╭─ Data excerpt

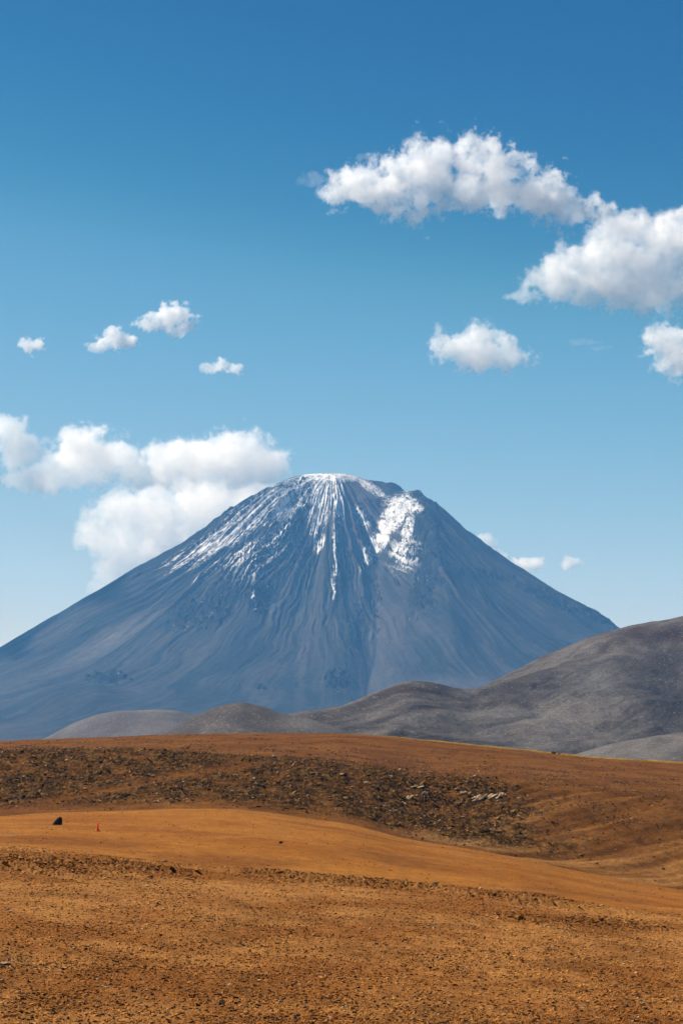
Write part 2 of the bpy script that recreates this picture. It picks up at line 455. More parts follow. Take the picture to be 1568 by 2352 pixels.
cD = curve([(-400, 1900), (0, 1745), (60, 1716), (108, 1694), (170, 1662), (230, 1640), (280, 1632), (340, 1629), (390, 1632), (450, 1641), (520, 1660), (620, 1700), (750, 1760), (2600, 1900)])
grey_sheet('hill', 'pale mauve grey dome at the foot of the volcano on the left', cD, curve([(-400, 3100), (2600, 3100)]),
           [(0.7, lambda x, c: 1850 + 0 * x), (0.84, lambda x, c: 1770 + 0 * x), (0.93, lambda x, c: c * .5 + 860)],
           [(1.08, lambda x, c: c + 30), (1.2, lambda x, c: c + 90), (1.35, lambda x, c: c + 200)],
           (0.088, 0.080, 0.080), (0.130, 0.116, 0.110), 91, 8.0, patches=[(340, 1631, 160, 4, (0.20, 0.165, 0.145), 0.7)], xr=(-60, 800))

# ------------------------------------------------------------------ the volcano
VD = 11000.0
AX = (765 - 784) / F * VD
K = VD / F
def prof(pts, side):
    return [p[0] for p in pts], [p[1] for p in pts]
def from_px(l, xa=765):
    return [(abs(x - xa) * K, Zof(y, VD)) for x, y in l]
PLk = from_px([(765, 1086), (700, 1091), (640, 1117), (585, 1148), (530, 1182), (450, 1235), (360, 1290), (270, 1338), (185, 1388), (90, 1445), (0, 1497)]) + [(2285, 190), (2886, 40), (3600, -40), (4600, -80)]
PRk = from_px([(765, 1086), (800, 1090), (830, 1099), (880, 1114), (905, 1120), (935, 1141), (965, 1150), (985, 1172), (1000, 1188), (1050, 1224), (1100, 1258), (1150, 1292), (1200, 1324), (1300, 1374), (1385, 1422), (1417, 1446)]) + [(1924, 340), (2405, 165), (3000, 30), (3600, -40), (4600, -80)]
PFk = [(0, Zof(1086, VD)), (90, 1340), (200, 1262), (480, 1050), (800, 830), (1150, 615), (1500, 425), (1900, 250), (2300, 125), (2700, 50), (3200, 0), (3800, -50), (4600, -80)]
prL, prR, prF = curve(PLk), curve(PRk), curve(PFk)

nphi, nr = 1600, 800
ph = np.concatenate([np.linspace(-180, -118, 26)[:-1], np.linspace(-118, 118, nphi), np.linspace(118, 180, 26)[1:]]) * math.pi / 180
rr = np.concatenate([[0.01], 4600 * (np.linspace(0.004, 1, nr) ** 1.25)])
PH, RR = np.meshgrid(ph, rr, indexing='ij'); p, r = PH.ravel(), RR.ravel()
X0, Y0 = np.sin(p) * r, np.cos(p) * r        # Y0: towards the camera
c2 = np.cos(p) ** 2
z = c2 * prF(r) + (1 - c2) * np.where(p < 0, prL(r), prR(r))
# the front spur under the second summit and the gully beside it
def ridge(Xc, wl_, wr_, amp, ylo, yhi, fade=250):
    dx = X0 - Xc
    w = np.where(dx < 0, wl_, wr_)
    return amp * np.exp(-(np.abs(dx) / w) ** (1.25 if amp > 100 else 1.6)) * sm(ylo, ylo + fade, Y0) * (1 - sm(yhi - 900, yhi, Y0))
zsm = z.copy()
z += ridge(488 + 0.05 * Y0, 150, 270, 150, 25, 2200, 420)
z += 15 * np.exp(-((X0 - 468) / 48) ** 2 - (Y0 / 130) ** 2) - 7 * np.exp(-((X0 - 395) / 32) ** 2 - (Y0 / 130) ** 2)
z -= 0.9 * ridge(240 - 0.03 * Y0 + 20 * np.sin(Y0 / 180), 120, 100, 105, 60, 3000)
z += ridge(-185 - 0.25 * Y0, 220, 90, 62, 80, 1800)
z += ridge(15 - 0.02 * Y0, 60, 60, 34, 30, 1500)
z += ridge(-75 - 0.06 * Y0, 45, 40, 24, 60, 800)
z -= ridge(-140 + 0.02 * Y0, 120, 90, 40, 200, 2600)
z -= ridge(-620 - 0.35 * Y0, 160, 160, 28, 300, 2200)
arc = p * np.maximum(r, 120)
warp = 0.10 * fbm(X0 / 400, Y0 / 400, 3, 101)
rad = np.sqrt(r + 30)
hi = sm(110, 420, r) * (1 - sm(1500, 3000, r))
g1 = ridged((p + warp * .5) * 5.6, rad / 34, 4, 102, 0.58)
g2 = fbm((p + warp * 0.22) * 17.0, rad / 9, 4, 103, 0.5)
g3 = fbm((p + warp * 0.12) * 55.0, rad / 3.4, 3, 104, 0.6)
upf = 1 - sm(900, 2000, r)
crag = ridged(X0 / 75, Y0 / 75, 5, 109, 0.62)
z += hi * (58 * (g1 - 0.45) * (0.38 + 0.62 * upf) + (2.5 + 13 * upf) * g2 + (1.2 + 5 * upf) * g3 * sm(150, 500, r) + 15 * (crag - 0.4) * sm(100, 300, r) * (1 - sm(650, 1150, r)))
z += 4 * fbm(X0 / 90, Y0 / 90, 4, 105) * sm(40, 200, r)
xd = 765 + X0 * K ** -1 * VD / (VD - Y0)
syv = HY - (z - EYE) / (VD - Y0) * F
def blob(cx, cy, rx, ry, ang=0.0):
    a = math.radians(ang); dx, dy = xd - cx, syv - cy
    u = dx * math.cos(a) + dy * math.sin(a); v = -dx * math.sin(a) + dy * math.cos(a)
    return np.exp(-(u / rx) ** 2 - (v / ry) ** 2)
rock = np.zeros_like(z)
for b in [(440, 1410, 80, 34, -30), (520, 1365, 90, 40, -40), (560, 1300, 80, 50, -50), (860, 1340, 14, 120, -6), (960, 1240, 40, 110, 0), (690, 1240, 16, 60, 0), (680, 1180, 16, 60, 20), (600, 1370, 40, 50, 0), (640, 1240, 60, 30, -40),
          (985, 1200, 30, 70, 0), (1000, 1290, 34, 80, 0), (975, 1340, 34, 70, 0), (960, 1380, 30, 50, 0), (1100, 1318, 90, 14, 8), (1250, 1370, 110, 16, 26), (1370, 1420, 50, 14, 30),
          (790, 1300, 26, 60, 0), (700, 1140, 30, 50, 0), (820, 1440, 22, 80, 8), (780, 1560, 40, 30, 0), (600, 1580, 22, 8, 0), (830, 1180, 50, 14, 40), (500, 1420, 60, 20, -30), (250, 1560, 60, 20, 0)]:
    rock = np.maximum(rock, blob(*b))
rn = fbm(X0 / 40, Y0 / 48, 5, 106, 0.68)
rk = sm(0.42, 0.62, rock * 0.74 + rn * (0.25 + 1.2 * rock))
z += rk * 20 * ridged(X0 / 42, Y0 / 42, 4, 107, 0.6) * sm(60, 200, r)
rel = (z - zsm).reshape(len(ph), len(rr))
face = (np.gradient(rel, axis=0) / np.maximum(np.gradient(ph)[:, None] * np.maximum(rr[None, :], 40), 0.5)).ravel()   # > 0 where the relief faces left
# low lobe on the lower left flank
lob = curve([(-1200, 1700), (-300, 1690), (-60, 1660), (0, 1632), (66, 1600), (110, 1581), (150, 1573), (210, 1571), (280, 1586), (360, 1606), (430, 1630), (520, 1670), (620, 1720), (2000, 1900)])
Yw0 = VD - Y0
zl = Zof(lob(xd), 9000.0) - 0.00032 * (Yw0 - 9000) ** 2 * np.where(Yw0 < 9000, 0.55, 1.6) + 7 * fbm(X0 / 170, Y0 / 170, 4, 108)
kk = 14.0
dif = np.clip((zl - z) / kk, -30, 30)
z = z + kk * np.log1p(np.exp(dif))
syv = HY - (z - EYE) / (VD - Y0) * F

# colour of the rock and where snow lies
st1 = fbm((p + warp * .5) * 30, rad / 16, 5, 111, 0.6)
st2 = fbm((p + warp) * 9, rad / 14, 4, 112)
st3 = fbm((p + warp * .12) * 110, rad / 14, 4, 117, 0.6)
vc = mixc((0.012, 0.017, 0.017), (0.056, 0.052, 0.047), sm(-0.4, 0.4, st1 * .5 + st2 * .6 + st3 * .6))
vc = over(vc, (0.009, 0.010, 0.011), 0.95 * rk)
vc = over(vc, (0.105, 0.082, 0.082), 0.7 * np.clip(blob(835, 1150, 60, 45, 40) + blob(840, 1215, 50, 40) + 0.5 * blob(900, 1440, 60, 90), 0, 1))
for b, cc, a in [((1040, 1570, 150, 20), (0.10, 0.088, 0.088), .7), ((695, 1520, 12, 110), (.11, .10, .095), .5), ((260, 1470, 130, 20, -30), (.145, .135, .13), .6),
                 ((855, 1480, 6, 60, 0), (.17, .16, .15), .6), ((1110, 1420, 90, 6, 48), (.15, .14, .14), .5)]:
    vc = over(vc, cc, np.clip(a * blob(*b), 0, a))
S = np.zeros_like(z)
for b, a in [((620, 1155, 150, 34, -33), 0.72), ((500, 1240, 130, 26, -33), 0.6), ((655, 1150, 62, 32, -32), 1.15), ((600, 1185, 70, 22, -35), 0.95), ((540, 1225, 80, 20, -33), 0.85), ((470, 1255, 70, 12, -32), 0.65), ((400, 1285, 45, 8, -31), 0.5),
             ((690, 1105, 60, 14, -20), 1.0), ((735, 1145, 24, 62, 8), 1.0), ((728, 1190, 16, 36, 12), 0.8), ((778, 1150, 10, 62, 0), 0.85), ((772, 1235, 8, 50, 0), 0.62),
             ((770, 1330, 8, 50, 0), 0.42), ((765, 1096, 60, 9, 0), 1.0), ((850, 1118, 40, 10, 35), 0.55), ((900, 1190, 20, 55, 32), 1.0), ((925, 1160, 36, 18, 10), 0.9), ((930, 1270, 50, 60, 20), 0.26), ((600, 1280, 120, 60, -35), 0.22),
             ((872, 1238, 18, 50, 32), 0.8), ((935, 1225, 12, 50, 12), 0.55), ((850, 1270, 12, 45, 30), 0.5), ((735, 1250, 9, 22, 22), 0.55), ((585, 1375, 6, 26, -8), 0.5),
             ((640, 1230, 60, 18, -45), 0.5), ((500, 1300, 70, 14, -35), 0.38), ((830, 1190, 14, 34, -35), 0.4), ((560, 1270, 60, 20, -40), 0.42)]:
    S = np.maximum(S, a * blob(*b))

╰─

Task requirements: Write out exactly the lines between the start of the data and the line with "0.7)], xr=(-60, 800))", including both, but none of the pictures.

Task answer:
Write part 2 of the bpy script that recreates this picture. It picks up at line 455. More parts follow. Take the picture to be 1568 by 2352 pixels.
cD = curve([(-400, 1900), (0, 1745), (60, 1716), (108, 1694), (170, 1662), (230, 1640), (280, 1632), (340, 1629), (390, 1632), (450, 1641), (520, 1660), (620, 1700), (750, 1760), (2600, 1900)])
grey_sheet('hill', 'pale mauve grey dome at the foot of the volcano on the left', cD, curve([(-400, 3100), (2600, 3100)]),
           [(0.7, lambda x, c: 1850 + 0 * x), (0.84, lambda x, c: 1770 + 0 * x), (0.93, lambda x, c: c * .5 + 860)],
           [(1.08, lambda x, c: c + 30), (1.2, lambda x, c: c + 90), (1.35, lambda x, c: c + 200)],
           (0.088, 0.080, 0.080), (0.130, 0.116, 0.110), 91, 8.0, patches=[(340, 1631, 160, 4, (0.20, 0.165, 0.145), 0.7)], xr=(-60, 800))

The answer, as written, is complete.